Two-Year Hiatus

Nearly two years have passed since I posted anything here. While I was writing my last series of blog posts (in which I told the story of how Ben and I met, courted, and married), I had so much more I wanted to say. Though I fully intended to keep writing, some of the events of 2014 proved too difficult, too painfully life-altering for me to sit down and write about them then. I was too raw, and the wounds too fresh.

Months dragged by as I struggled to process all that had happened and wrestled through the ever-changing onslaught of thoughts and emotions. I imagined that I would begin writing again when I had come out on the other side of the struggle and was able to think retrospectively about everything. I was afraid that my writing would be irrational, full of folly, and downright unpolished if I began writing any sooner than that. But I continued to struggle deeply throughout 2014 and well into 2015.

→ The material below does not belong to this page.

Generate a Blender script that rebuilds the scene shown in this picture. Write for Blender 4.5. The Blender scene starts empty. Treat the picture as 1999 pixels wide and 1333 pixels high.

Now it is already 2016 and I have learned that in many ways the struggle is here to stay. It may look different as time passes, but there will be no “moving on,” no “getting over it” or coming out on the other side, at least not fully. As one author put it, “The detour you are on is actually the road.” Having this ongoing struggle in my life is simply the path that God has called me to walk, the cup He has asked me to drink. Though I would never have chosen it for myself, I am learning to say along with Jesus, “Father… not my will, but yours, be done.”

So after a two-year hiatus, I want to start writing again, mostly because I am afraid of forgetting. If I don’t take the time to write about life’s difficult experiences – in the midst of the processing and in spite of the struggle – I may forget how they changed me, or what the Lord has taught me through them. I may forget the details of what happened when, and how. I may forget all the feelings that I felt and how deeply I felt them. I may forget the things I have often thought about or wrestled with. These details are too significant to let them become forgotten things.

That is why I will do my best to write. Perhaps it will also help me to process the struggle more clearly, or perhaps it will simply help others to better understand my struggle. Or maybe – just maybe – someone else out there, wearily sloshing through the messiness of life, might read the unpolished words of this struggling saint and be encouraged on their way.